I spoke in public about the tunnel when I could, and on one occasion, just a year before the war, I raised a discussion in “The Times,” Mr. Ronald McNeill giving me an opening by declaring in the House that the project was a crazy one. There was also about that time a meeting in the City at the Cannon Street Hotel, where a very influential body of men supported the scheme. My speech, as reported next day in “The Times” in a very condensed form, ran thus:
“Sir A. Conan Doyle said there were possibilities in a future war that rendered it a matter of vital national importance that the tunnel should be constructed without delay. The danger was that we were getting five-sixths of our food supplies from abroad, and submarine craft were developing remarkable qualities which were not generally realized.

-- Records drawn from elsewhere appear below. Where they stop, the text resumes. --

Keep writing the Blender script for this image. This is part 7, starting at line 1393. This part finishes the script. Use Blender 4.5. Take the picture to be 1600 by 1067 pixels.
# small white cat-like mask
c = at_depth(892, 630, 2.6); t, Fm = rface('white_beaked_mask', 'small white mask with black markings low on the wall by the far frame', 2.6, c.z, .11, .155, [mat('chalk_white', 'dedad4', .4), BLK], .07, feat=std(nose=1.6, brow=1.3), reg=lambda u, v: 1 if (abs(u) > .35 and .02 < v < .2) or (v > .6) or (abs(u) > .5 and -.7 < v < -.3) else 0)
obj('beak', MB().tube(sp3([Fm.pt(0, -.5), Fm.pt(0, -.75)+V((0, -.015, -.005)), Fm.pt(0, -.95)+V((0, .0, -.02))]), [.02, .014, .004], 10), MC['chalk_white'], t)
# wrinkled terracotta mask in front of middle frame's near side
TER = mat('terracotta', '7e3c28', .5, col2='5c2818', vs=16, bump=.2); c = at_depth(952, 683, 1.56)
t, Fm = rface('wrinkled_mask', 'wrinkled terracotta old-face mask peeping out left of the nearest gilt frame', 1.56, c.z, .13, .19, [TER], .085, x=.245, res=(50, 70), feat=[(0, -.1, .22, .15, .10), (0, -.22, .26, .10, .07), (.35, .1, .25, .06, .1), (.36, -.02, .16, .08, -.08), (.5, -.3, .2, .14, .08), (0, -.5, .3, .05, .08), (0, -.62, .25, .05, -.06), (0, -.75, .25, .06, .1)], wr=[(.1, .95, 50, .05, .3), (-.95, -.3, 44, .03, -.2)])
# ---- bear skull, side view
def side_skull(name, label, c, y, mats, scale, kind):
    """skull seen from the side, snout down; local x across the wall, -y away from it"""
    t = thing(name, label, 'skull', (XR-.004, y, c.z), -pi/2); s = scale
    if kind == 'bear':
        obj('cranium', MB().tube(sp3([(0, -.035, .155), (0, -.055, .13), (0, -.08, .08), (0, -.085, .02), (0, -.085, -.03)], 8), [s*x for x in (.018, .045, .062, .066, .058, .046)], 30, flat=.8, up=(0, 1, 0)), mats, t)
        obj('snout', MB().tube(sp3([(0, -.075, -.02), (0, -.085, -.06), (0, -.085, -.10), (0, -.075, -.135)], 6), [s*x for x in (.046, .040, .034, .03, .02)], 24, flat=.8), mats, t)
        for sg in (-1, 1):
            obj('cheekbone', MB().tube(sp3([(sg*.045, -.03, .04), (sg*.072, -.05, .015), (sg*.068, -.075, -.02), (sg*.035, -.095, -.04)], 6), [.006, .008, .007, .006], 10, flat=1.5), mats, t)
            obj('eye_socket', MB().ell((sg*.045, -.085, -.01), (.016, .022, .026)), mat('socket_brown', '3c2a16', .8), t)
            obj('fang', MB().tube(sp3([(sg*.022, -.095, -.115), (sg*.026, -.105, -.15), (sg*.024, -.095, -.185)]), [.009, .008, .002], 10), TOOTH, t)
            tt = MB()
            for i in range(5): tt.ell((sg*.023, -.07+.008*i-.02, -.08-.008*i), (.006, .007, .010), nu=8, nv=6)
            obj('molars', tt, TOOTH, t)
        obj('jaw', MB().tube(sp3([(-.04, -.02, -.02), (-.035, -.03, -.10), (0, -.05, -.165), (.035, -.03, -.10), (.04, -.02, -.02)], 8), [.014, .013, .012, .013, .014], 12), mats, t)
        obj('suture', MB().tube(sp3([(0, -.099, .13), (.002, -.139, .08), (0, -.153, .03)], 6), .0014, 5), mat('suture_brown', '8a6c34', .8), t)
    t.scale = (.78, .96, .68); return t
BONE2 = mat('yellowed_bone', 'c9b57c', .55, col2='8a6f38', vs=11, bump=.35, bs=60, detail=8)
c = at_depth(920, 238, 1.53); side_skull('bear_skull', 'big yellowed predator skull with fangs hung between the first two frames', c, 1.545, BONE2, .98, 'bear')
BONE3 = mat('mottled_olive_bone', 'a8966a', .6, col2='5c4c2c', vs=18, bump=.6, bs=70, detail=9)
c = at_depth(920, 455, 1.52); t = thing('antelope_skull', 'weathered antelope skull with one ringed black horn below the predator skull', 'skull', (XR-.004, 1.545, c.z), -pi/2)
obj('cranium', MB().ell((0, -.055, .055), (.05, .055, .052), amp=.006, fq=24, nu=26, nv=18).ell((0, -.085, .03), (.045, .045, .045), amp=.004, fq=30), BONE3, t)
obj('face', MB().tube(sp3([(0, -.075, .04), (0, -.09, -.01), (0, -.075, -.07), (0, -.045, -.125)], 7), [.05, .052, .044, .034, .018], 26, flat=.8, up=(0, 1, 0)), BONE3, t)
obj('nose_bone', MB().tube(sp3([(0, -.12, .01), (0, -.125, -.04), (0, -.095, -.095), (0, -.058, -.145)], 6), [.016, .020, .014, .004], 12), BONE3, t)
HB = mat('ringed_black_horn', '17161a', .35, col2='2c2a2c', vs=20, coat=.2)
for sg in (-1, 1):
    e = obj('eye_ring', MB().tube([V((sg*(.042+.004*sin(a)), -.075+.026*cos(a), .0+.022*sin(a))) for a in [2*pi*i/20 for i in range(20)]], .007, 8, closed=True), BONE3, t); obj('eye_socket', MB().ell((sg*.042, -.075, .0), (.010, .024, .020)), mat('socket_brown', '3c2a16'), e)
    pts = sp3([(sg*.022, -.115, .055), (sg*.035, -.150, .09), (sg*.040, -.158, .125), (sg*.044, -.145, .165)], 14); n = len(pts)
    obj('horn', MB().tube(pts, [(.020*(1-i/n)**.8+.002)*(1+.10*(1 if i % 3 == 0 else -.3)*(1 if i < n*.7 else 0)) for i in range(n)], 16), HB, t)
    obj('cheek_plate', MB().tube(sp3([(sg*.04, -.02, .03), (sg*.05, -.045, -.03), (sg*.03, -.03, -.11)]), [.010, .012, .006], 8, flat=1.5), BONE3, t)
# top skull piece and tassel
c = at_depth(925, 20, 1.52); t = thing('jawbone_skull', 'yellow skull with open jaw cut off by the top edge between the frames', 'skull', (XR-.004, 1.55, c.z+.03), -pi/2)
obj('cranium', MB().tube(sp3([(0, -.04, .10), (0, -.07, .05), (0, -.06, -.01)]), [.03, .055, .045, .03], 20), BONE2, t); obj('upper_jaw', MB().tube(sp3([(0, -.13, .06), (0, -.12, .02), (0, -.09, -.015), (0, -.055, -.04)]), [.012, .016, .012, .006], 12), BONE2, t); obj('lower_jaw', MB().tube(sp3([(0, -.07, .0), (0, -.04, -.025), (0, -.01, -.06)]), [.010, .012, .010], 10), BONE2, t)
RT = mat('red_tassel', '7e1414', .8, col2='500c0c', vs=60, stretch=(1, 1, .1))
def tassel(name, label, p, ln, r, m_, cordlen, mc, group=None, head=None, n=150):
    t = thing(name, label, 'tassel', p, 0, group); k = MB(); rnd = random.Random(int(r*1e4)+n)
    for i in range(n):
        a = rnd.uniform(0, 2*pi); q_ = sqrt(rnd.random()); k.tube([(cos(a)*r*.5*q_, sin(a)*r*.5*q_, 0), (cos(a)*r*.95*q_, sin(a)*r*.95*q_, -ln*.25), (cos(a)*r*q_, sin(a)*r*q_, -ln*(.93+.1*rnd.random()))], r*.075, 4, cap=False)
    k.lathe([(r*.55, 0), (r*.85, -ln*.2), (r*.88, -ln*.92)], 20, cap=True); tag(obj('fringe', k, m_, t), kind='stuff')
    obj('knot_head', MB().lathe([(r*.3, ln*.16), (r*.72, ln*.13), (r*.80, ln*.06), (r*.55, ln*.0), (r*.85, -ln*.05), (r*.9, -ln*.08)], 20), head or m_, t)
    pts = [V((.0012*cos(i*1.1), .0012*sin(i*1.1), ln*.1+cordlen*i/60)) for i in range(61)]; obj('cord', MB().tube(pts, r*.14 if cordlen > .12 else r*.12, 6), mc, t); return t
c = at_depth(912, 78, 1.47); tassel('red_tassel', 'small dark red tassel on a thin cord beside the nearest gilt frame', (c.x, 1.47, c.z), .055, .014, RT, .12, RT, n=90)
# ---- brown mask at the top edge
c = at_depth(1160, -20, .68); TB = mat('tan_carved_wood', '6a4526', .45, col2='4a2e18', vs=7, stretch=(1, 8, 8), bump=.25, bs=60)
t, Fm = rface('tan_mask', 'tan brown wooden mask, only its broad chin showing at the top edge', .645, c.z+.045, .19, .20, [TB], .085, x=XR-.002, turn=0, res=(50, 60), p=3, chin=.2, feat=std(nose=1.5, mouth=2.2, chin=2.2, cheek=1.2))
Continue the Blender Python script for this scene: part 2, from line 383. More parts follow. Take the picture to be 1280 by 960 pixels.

They were able to avoid a blockade squadron, and to pass under a patrol line of torpedo-boats without their existence being even suspected. If they were sent to the line of our commerce and told to sink a ship, they would torpedo that ship for a certainty. What would be the condition of our food supplies if there were twenty-five hostile submarines off the Kent coast and twenty-five in the Irish Channel? The price of food would reach an almost prohibitive figure. The Military Correspondent of ‘The Times’ was a great opponent of the Channel Tunnel and was always running it down and mocking at it. But the other day he wrote an article on the Mediterranean, and, forgetting the Channel Tunnel, he said: ‘We must remember that more than half the food supply of this country now comes from the Mediterranean.’ If it came through the Mediterranean, and if it got to Marseilles and we had the Channel Tunnel, it was only a matter of management to get it through to London.”